Nothing after the line with "flower_box('flower box of" belongs in the copy; extract the lines below from the top through that line, pictures left out.

▸ **Source excerpt**
* * * * *

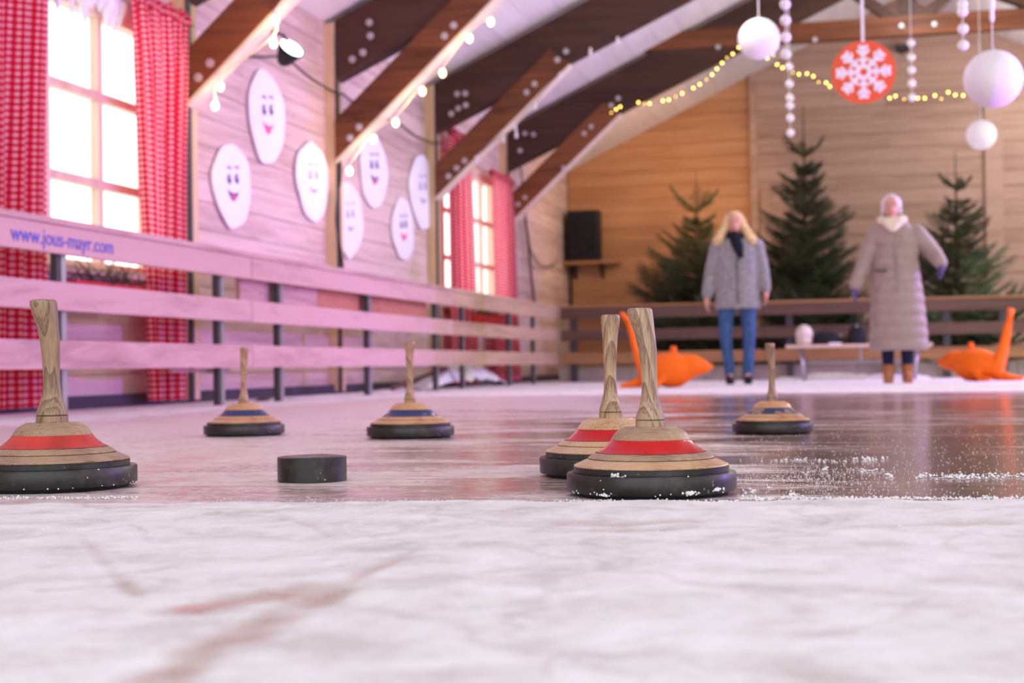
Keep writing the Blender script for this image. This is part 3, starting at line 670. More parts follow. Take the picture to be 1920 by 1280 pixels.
# flower boxes ------------------------------------------------------
def sprig_mesh(ln=0.16, n=70, mat='fir_needles'):
    mb = MB(); mb.tube([(0, 0, 0), (ln*.5, 0, 0.01), (ln, 0, 0.0)], [0.004, 0.003, 0.001], 4, 0)
    for k in range(n):
        s = k/n; x = ln*s; a = k*2.4; l = 0.020*(1-0.4*s); d = Vector((0.7, math.cos(a), math.sin(a))).normalized()*l
        p = Vector((x, 0, 0.01*math.sin(PI*s))); u = d.cross(Vector((0, 0.3, 1))).normalized()*0.0014
        mb.add([p-u, p+u, p+d], [(0, 1, 2)], 1)
    return mesh_data('sprig', mb.v, mb.f, ['trunk_bark', mat], False, mb.m)
SPR = [sprig_mesh(0.20, 90), sprig_mesh(0.15, 70)]
def flower_box(label, y0, y1, z0, z1, n):
    t = thing('flower_box', label, 'flower box', (-4.17, (y0+y1)/2, z0))
    h = (y1-y0)/2; hz = z1-z0
    mb = MB().box((-0.08, -h, 0), (0.08, h, 0.012)).box((0.068, -h, 0.012), (0.08, h, hz)).box((-0.08, -h, 0.012), (-0.068, h, hz)).box((-0.068, -h, 0.012), (0.068, -h+0.012, hz)).box((-0.068, h-0.012, 0.012), (0.068, h, hz))
    mb.build('box', 'box_red', t); MB().box((-0.067, -h+0.013, 0.012), (0.067, h-0.013, hz-0.015)).build('soil', 'trunk_bark', t)
    MB().box((-0.20, -h*.7, -0.02), (0.02, -h*.7+0.03, 0)).box((-0.20, h*.7, -0.02), (0.02, h*.7+0.03, 0)).build('bracket', 'steel_dark', t)
    for k in range(n):
        o = put(bpy.data.objects.new('sprig', SPR[k % 2]), t); o.location = (random.uniform(-.05, .05), random.uniform(-h*.9, h*.9), hz-0.02)
        o.rotation_euler = (random.uniform(0, 6), -random.uniform(0.15, 1.1), random.uniform(0, 6.28))
flower_box('red flower box of fir sprigs under the large window', Yx(118, 520, -4.17), Yx(262, 530, -4.17), 0.60, 0.70, 46)
flower_box('flower box of fir sprigs under the far window behind the fence', Yx(893, 590, -4.17), Yx(930, 590, -4.17), 0.68, 0.78, 30)

# smiling cut-outs on the left wall ---------------------------------
def blob_outline(ry, rz, k, seed):
    r = random.Random(seed); ph = [r.uniform(0, 6.28) for _ in range(4)]
    pts = []
    for i in range(48):
        a = 2*PI*i/48; q = 1+0.035*math.sin(3*a+ph[0])+0.025*math.sin(5*a+ph[1])+0.015*math.sin(8*a+ph[2])
        zz = math.sin(a)*rz*q; yy = math.cos(a)*ry*q*(1-0.16*k*math.sin(a)*0-0.25*max(0, -math.sin(a))**2*k)
        pts.append((yy, zz))
    return pts
def ell(cy, cz, ry, rz, n=16, rot=0.0):
    return [(cy+ry*math.cos(a)*math.cos(rot)-rz*math.sin(a)*math.sin(rot), cz+ry*math.cos(a)*math.sin(rot)+rz*math.sin(a)*math.cos(rot)) for a in [2*PI*i/n for i in range(n)]]
def cres(cy, cz, w_, d_, t_):
    up = [(cy-w_+2*w_*i/12, cz-d_*math.sin(PI*i/12)*0.35) for i in range(13)]
    lo = [(cy+w_-2*w_*i/12, cz-(d_+t_)*math.sin(PI*i/12)) for i in range(1, 12)]
    return up+lo
FACES = [((437, 348), 35, 78, 'open', 'leftmost of seven, dark open grin'), ((502, 220), 33, 86, 'tongue', 'highest of seven, grinning with red tongue'),
         ((588, 340), 30, 73, 'line', 'pale, left of the second post'), ((657, 412), 24, 70, 'line', 'pale, beside the cable on the second post'),
         ((702, 320), 25, 70, 'open', 'black open grin, partly behind the second brace'), ((757, 430), 20, 58, 'tongue', 'smallest of seven, crooked red smile'),
         ((793, 360), 23, 69, 'line', 'rightmost of seven, faint smile')]
for n, ((px, py), rw, rh, kind, lab) in enumerate(FACES):
    p = onx(px, py, XW+0.03); pl = onx(px-rw, py, XW+0.03); pr = onx(px+rw, py, XW+0.03); pt = onx(px, py-rh, XW+0.03)
    ry = (pr.y-pl.y)/2; rz = pt.z-p.z; mr = (ry+rz)/2
    t = thing('face_cutout', 'white smiling snowball cut-out, '+lab, 'wall decoration', p, 0, 'smiling cut-outs on the left wall')
    M = Matrix(((0, 0, 1, 0), (1, 0, 0, 0), (0, 1, 0, 0), (0, 0, 0, 1)))     # (u,v,h)->(h,u,v): u = wall length, v = up
    MB().prism(blob_outline(ry, rz, 0.5, n), -0.015, 0.0, M).build('card', 'paper_white', t)
    dk = 'paper_dark' if kind != 'line' else 'paper_grey'
    for s in (-1, 1):
        cy = s*ry*0.20; cz = rz*0.16+s*rz*0.03
        MB().prism(ell(cy, cz, ry*0.11, rz*0.12), 0.0, 0.003, M).build('eye', dk, t)
        MB().prism(ell(cy+ry*.03, cz+rz*.04, ry*0.035, rz*0.035), 0.003, 0.005, M).build('glint', 'paper_white', t.children[-1])
        
        MB().prism(cres(cy, cz+rz*0.24, ry*0.16, -rz*0.05, -rz*0.02), 0.0, 0.003, M).build('eyebrow', dk, t)
    if kind == 'line': MB().prism(cres(0, -rz*0.16, ry*0.28, rz*0.12, rz*0.025), 0, 0.003, M).build('mouth', dk, t)
    else:
        MB().prism(cres(0, -rz*0.12, ry*0.30, rz*0.17, rz*0.08), 0, 0.003, M).build('mouth', 'paper_dark' if kind == 'open' else 'paper_pink', t)
        MB().prism(ell(0, -rz*0.27, ry*0.12, rz*0.05), 0.003, 0.005, M).build('tongue', 'paper_pink', t.children[-1])

# cables ------------------------------------------------------------
def smooth_path(pts, n=6):
    pts = [Vector(p) for p in pts]; out = []
    for i in range(len(pts)-1):
        p0 = pts[max(i-1, 0)]; p1 = pts[i]; p2 = pts[i+1]; p3 = pts[min(i+2, len(pts)-1)]
        for k in range(n):
            t = k/n; out.append(0.5*((2*p1)+(-p0+p2)*t+(2*p0-5*p1+4*p2-p3)*t*t+(-p0+3*p1-3*p2+p3)*t**3))
    return out+[pts[-1]]
def cable(label, pts, r=0.008, mat='cable_black', name='cable'):
    return tag(MB().tube(smooth_path(pts), r, 6).build(name, mat, None, True), label, 'cable')
cable('black cable sagging from the flood lamp to the second post', [onx(x, y, -4.25) for x, y in ((415, 100), (480, 107), (530, 106), (548, 118), (585, 148), (625, 172), (640, 176))], 0.010)
cable('black cable sagging from the second post to the third post', [onx(x, y, -4.25) for x, y in ((642, 176), (662, 192), (700, 218), (742, 228), (775, 252), (805, 266), (830, 268))], 0.010)
cable('thin cable bowing down the second post beside a smiling cut-out', [onx(x, y, -4.27) for x, y in ((637, 290), (639, 330), (631, 390), (632, 430), (641, 480), (643, 520))], 0.010)
cable('thin cable looping from the far post towards the speaker', [onx(x, y, -4.3) for x, y in ((975, 300), (985, 400), (992, 460), (1010, 495), (1030, 500), (1046, 490))], 0.010)
cable('dark conduit rising from the fence corner to the last brace', [onx(x, y, -4.33) for x, y in ((1003, 575), (996, 520), (990, 450), (984, 410))], 0.018)
cable('dark cable running up the gable wall above the speaker', [ony(x, y, YW-0.03) for x, y in ((1063, 400), (1062, 350), (1062, 300))], 0.014)
cable('dark pipe running down the gable wall below the speaker shelf', [ony(x, y, YW-0.03) for x, y in ((1071, 502), (1071, 540), (1071, 585))], 0.022)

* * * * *

▸ **Reply**
Keep writing the Blender script for this image. This is part 3, starting at line 670. More parts follow. Take the picture to be 1920 by 1280 pixels.
# flower boxes ------------------------------------------------------
def sprig_mesh(ln=0.16, n=70, mat='fir_needles'):
    mb = MB(); mb.tube([(0, 0, 0), (ln*.5, 0, 0.01), (ln, 0, 0.0)], [0.004, 0.003, 0.001], 4, 0)
    for k in range(n):
        s = k/n; x = ln*s; a = k*2.4; l = 0.020*(1-0.4*s); d = Vector((0.7, math.cos(a), math.sin(a))).normalized()*l
        p = Vector((x, 0, 0.01*math.sin(PI*s))); u = d.cross(Vector((0, 0.3, 1))).normalized()*0.0014
        mb.add([p-u, p+u, p+d], [(0, 1, 2)], 1)
    return mesh_data('sprig', mb.v, mb.f, ['trunk_bark', mat], False, mb.m)
SPR = [sprig_mesh(0.20, 90), sprig_mesh(0.15, 70)]
def flower_box(label, y0, y1, z0, z1, n):
    t = thing('flower_box', label, 'flower box', (-4.17, (y0+y1)/2, z0))
    h = (y1-y0)/2; hz = z1-z0
    mb = MB().box((-0.08, -h, 0), (0.08, h, 0.012)).box((0.068, -h, 0.012), (0.08, h, hz)).box((-0.08, -h, 0.012), (-0.068, h, hz)).box((-0.068, -h, 0.012), (0.068, -h+0.012, hz)).box((-0.068, h-0.012, 0.012), (0.068, h, hz))
    mb.build('box', 'box_red', t); MB().box((-0.067, -h+0.013, 0.012), (0.067, h-0.013, hz-0.015)).build('soil', 'trunk_bark', t)
    MB().box((-0.20, -h*.7, -0.02), (0.02, -h*.7+0.03, 0)).box((-0.20, h*.7, -0.02), (0.02, h*.7+0.03, 0)).build('bracket', 'steel_dark', t)
    for k in range(n):
        o = put(bpy.data.objects.new('sprig', SPR[k % 2]), t); o.location = (random.uniform(-.05, .05), random.uniform(-h*.9, h*.9), hz-0.02)
        o.rotation_euler = (random.uniform(0, 6), -random.uniform(0.15, 1.1), random.uniform(0, 6.28))
flower_box('red flower box of fir sprigs under the large window', Yx(118, 520, -4.17), Yx(262, 530, -4.17), 0.60, 0.70, 46)
flower_box('flower box of fir sprigs under the far window behind the fence', Yx(893, 590, -4.17), Yx(930, 590, -4.17), 0.68, 0.78, 30)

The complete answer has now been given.